**Task instructions**
Find and copy lines holding "this".

**Exercise input**

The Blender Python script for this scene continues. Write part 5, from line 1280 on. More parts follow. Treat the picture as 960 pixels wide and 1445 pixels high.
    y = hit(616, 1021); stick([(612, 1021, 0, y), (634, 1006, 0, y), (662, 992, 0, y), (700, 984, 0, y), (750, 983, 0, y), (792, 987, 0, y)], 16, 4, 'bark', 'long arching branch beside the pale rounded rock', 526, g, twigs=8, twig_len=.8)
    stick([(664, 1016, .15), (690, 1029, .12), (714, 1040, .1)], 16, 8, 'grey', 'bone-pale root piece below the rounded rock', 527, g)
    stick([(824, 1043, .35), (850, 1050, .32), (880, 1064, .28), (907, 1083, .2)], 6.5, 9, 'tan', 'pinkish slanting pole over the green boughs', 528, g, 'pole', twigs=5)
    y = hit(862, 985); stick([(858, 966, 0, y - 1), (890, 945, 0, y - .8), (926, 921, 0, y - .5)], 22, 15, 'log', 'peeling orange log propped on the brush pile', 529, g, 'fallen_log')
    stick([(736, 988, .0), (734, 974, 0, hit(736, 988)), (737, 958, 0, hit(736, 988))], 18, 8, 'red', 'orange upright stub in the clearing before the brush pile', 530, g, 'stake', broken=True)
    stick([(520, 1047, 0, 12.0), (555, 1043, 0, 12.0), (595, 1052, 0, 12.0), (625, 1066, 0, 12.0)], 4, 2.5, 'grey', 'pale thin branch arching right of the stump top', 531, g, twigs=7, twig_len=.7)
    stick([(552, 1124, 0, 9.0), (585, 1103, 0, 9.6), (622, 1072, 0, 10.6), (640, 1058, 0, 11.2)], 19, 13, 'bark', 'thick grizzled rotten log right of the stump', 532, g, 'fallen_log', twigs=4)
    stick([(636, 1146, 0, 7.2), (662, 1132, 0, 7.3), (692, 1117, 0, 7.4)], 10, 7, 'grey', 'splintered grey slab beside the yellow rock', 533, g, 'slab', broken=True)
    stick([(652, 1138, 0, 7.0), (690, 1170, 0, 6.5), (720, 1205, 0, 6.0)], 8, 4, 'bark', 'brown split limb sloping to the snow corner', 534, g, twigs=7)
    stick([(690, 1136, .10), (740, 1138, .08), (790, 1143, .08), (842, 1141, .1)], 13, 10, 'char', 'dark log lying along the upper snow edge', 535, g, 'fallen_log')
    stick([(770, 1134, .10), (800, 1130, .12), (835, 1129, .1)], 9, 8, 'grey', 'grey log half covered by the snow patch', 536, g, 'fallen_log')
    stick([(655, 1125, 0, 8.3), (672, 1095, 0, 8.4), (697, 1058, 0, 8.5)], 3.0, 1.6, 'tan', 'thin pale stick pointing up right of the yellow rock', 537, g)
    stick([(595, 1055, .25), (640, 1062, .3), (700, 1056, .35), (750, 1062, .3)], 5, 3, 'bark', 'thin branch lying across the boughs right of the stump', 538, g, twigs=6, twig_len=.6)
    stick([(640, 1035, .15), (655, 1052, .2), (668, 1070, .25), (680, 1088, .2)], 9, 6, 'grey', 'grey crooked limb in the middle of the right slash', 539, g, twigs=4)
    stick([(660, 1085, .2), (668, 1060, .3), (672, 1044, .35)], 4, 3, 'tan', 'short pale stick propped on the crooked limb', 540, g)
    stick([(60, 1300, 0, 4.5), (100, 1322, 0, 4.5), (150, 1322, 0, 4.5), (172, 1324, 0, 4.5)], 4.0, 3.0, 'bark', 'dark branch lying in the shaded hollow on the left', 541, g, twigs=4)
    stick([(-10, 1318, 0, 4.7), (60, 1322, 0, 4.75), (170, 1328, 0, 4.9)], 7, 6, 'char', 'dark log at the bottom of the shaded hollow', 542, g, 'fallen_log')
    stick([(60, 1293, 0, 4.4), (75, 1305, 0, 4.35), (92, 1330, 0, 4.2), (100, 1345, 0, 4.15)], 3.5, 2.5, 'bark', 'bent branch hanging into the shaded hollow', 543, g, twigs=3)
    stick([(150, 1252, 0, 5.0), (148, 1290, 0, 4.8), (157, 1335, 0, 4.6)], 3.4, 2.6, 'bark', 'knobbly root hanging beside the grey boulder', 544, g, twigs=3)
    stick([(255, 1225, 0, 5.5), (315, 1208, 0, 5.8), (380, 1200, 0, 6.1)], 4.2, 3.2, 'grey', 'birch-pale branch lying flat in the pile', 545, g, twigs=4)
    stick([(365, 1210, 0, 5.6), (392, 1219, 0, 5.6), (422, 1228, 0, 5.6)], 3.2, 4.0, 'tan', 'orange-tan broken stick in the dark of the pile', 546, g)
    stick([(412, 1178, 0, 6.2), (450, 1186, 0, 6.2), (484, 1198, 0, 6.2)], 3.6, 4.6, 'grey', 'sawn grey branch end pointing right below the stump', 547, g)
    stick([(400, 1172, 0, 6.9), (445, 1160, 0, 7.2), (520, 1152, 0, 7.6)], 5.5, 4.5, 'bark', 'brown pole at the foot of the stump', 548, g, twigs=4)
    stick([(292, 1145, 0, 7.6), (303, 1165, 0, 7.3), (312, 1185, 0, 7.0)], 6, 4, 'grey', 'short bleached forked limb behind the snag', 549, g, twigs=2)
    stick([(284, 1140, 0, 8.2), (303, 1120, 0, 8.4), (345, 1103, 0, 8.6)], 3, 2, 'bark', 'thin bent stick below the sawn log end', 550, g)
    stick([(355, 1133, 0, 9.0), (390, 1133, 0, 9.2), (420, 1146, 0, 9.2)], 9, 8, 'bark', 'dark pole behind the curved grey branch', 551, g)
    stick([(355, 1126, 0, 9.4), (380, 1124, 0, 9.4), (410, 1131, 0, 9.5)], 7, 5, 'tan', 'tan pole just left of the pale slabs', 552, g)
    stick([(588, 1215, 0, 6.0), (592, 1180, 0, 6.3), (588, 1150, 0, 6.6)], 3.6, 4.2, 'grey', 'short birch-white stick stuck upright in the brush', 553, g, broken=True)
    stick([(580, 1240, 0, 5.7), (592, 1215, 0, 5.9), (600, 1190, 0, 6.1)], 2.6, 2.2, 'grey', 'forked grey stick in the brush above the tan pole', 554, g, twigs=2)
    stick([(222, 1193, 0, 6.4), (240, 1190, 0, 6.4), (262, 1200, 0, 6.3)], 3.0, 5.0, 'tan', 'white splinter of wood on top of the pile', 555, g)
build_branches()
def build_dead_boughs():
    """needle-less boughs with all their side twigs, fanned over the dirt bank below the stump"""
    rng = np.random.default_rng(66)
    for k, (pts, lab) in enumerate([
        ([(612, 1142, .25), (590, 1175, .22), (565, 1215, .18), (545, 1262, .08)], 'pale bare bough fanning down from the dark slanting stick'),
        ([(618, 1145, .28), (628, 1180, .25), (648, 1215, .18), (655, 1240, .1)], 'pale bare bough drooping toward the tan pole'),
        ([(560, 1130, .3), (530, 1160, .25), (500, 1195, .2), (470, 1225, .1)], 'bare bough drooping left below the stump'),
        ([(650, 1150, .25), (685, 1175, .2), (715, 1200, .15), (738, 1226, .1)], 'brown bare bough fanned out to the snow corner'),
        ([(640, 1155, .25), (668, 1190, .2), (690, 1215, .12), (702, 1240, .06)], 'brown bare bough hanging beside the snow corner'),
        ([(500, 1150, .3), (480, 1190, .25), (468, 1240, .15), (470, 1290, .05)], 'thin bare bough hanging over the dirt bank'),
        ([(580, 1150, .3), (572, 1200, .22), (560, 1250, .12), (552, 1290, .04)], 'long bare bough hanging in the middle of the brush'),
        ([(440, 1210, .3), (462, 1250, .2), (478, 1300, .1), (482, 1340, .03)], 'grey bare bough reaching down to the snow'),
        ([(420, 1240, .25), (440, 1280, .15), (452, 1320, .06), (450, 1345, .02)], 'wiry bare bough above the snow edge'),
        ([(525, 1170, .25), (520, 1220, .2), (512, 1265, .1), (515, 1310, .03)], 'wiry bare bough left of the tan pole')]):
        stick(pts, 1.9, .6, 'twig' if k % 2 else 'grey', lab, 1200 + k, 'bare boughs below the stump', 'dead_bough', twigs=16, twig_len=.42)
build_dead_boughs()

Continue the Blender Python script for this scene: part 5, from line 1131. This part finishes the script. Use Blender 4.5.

**Full output**
The Blender Python script for this scene continues. Write part 5, from line 1280 on. More parts follow. Treat the picture as 960 pixels wide and 1445 pixels high.
Continue the Blender Python script for this scene: part 5, from line 1131. This part finishes the script. Use Blender 4.5.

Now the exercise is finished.